### Instructions for the task
Reproduce the entries from their first line up to and including the line with "b = MB(); b.box(x-.03, x+.03, y-.03, y+.03, GZ, cz(x)-.034);". Leave out everything after it.

────────────────────────────────────────

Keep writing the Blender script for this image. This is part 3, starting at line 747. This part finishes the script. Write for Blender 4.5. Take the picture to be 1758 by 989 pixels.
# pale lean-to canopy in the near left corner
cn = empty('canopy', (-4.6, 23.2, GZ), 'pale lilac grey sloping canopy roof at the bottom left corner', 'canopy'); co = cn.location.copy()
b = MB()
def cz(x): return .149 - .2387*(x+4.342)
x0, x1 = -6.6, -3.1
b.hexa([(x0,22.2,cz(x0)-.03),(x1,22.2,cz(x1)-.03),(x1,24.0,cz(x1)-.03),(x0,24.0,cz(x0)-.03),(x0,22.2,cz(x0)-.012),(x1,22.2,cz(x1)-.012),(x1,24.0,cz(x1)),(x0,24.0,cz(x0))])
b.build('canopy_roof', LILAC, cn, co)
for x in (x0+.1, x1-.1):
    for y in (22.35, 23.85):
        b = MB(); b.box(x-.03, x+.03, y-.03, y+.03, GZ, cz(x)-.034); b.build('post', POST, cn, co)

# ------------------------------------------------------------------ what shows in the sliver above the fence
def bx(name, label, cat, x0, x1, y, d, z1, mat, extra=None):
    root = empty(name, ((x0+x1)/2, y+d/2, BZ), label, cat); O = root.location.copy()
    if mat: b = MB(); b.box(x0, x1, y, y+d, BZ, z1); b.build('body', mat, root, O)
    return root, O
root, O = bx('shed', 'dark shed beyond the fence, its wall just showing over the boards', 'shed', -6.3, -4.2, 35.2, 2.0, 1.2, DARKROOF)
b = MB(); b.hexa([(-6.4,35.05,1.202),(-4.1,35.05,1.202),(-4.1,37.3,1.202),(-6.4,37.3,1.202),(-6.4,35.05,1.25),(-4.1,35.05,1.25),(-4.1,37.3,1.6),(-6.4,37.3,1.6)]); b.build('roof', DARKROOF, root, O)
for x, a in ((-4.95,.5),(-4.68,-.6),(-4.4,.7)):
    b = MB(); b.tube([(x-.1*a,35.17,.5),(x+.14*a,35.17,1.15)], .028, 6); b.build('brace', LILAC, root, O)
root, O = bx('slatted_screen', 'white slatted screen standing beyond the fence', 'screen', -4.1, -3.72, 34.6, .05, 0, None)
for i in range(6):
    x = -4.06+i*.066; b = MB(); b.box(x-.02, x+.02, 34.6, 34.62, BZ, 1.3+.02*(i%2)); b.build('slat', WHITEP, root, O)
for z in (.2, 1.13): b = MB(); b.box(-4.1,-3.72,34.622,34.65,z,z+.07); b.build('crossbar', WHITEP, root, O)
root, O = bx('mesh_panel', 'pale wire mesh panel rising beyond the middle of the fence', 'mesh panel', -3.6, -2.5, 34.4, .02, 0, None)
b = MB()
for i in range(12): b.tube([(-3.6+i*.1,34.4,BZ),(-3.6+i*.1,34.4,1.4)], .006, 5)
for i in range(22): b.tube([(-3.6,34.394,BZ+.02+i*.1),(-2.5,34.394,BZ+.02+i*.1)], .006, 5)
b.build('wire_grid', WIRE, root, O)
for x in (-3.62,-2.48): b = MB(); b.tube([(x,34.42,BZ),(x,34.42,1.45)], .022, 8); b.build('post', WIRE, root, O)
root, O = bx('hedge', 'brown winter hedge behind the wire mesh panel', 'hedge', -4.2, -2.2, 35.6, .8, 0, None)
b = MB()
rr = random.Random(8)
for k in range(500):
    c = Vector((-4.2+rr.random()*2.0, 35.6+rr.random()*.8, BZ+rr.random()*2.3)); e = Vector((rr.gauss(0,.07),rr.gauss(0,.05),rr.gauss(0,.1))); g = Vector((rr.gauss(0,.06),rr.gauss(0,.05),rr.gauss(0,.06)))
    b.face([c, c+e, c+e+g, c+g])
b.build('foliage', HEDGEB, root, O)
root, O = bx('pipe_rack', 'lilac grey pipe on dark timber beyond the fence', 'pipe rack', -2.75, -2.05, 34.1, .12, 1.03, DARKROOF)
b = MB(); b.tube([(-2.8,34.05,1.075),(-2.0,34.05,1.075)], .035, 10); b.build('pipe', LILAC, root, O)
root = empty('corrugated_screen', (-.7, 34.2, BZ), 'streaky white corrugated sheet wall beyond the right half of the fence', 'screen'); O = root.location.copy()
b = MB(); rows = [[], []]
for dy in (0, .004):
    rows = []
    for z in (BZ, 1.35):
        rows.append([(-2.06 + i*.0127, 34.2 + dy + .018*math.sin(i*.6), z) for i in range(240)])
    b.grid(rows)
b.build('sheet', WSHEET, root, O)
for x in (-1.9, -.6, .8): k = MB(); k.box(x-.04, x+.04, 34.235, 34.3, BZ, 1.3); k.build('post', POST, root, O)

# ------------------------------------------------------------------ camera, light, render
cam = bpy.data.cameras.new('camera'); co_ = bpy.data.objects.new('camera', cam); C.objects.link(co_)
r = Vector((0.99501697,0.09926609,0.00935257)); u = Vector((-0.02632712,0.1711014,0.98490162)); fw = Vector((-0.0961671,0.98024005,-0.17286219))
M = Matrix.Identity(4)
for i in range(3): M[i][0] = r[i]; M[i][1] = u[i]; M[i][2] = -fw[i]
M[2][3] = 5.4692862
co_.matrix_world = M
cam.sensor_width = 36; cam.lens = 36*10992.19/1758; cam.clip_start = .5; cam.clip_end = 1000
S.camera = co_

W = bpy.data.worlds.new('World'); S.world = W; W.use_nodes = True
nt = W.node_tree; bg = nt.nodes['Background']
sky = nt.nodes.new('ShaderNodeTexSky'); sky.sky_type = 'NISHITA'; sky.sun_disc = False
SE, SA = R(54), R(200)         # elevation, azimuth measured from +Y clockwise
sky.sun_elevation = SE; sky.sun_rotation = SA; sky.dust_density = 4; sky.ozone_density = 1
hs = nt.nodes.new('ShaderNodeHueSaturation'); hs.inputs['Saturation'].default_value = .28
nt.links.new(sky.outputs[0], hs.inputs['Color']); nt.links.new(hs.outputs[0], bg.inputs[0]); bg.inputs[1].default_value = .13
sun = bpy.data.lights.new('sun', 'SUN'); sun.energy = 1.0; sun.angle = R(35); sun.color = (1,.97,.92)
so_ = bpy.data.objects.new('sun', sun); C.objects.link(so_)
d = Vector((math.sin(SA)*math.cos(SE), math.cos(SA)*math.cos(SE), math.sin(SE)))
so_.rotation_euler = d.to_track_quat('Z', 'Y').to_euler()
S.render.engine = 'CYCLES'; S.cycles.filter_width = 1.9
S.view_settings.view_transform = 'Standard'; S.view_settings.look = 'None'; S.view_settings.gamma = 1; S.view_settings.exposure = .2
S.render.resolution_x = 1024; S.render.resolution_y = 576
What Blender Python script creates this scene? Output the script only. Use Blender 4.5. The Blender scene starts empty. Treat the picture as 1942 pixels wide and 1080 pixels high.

────────────────────────────────────────

### Written response
Keep writing the Blender script for this image. This is part 3, starting at line 747. This part finishes the script. Write for Blender 4.5. Take the picture to be 1758 by 989 pixels.
# pale lean-to canopy in the near left corner
cn = empty('canopy', (-4.6, 23.2, GZ), 'pale lilac grey sloping canopy roof at the bottom left corner', 'canopy'); co = cn.location.copy()
b = MB()
def cz(x): return .149 - .2387*(x+4.342)
x0, x1 = -6.6, -3.1
b.hexa([(x0,22.2,cz(x0)-.03),(x1,22.2,cz(x1)-.03),(x1,24.0,cz(x1)-.03),(x0,24.0,cz(x0)-.03),(x0,22.2,cz(x0)-.012),(x1,22.2,cz(x1)-.012),(x1,24.0,cz(x1)),(x0,24.0,cz(x0))])
b.build('canopy_roof', LILAC, cn, co)
for x in (x0+.1, x1-.1):
    for y in (22.35, 23.85):
        b = MB(); b.box(x-.03, x+.03, y-.03, y+.03, GZ, cz(x)-.034); b.build('post', POST, cn, co)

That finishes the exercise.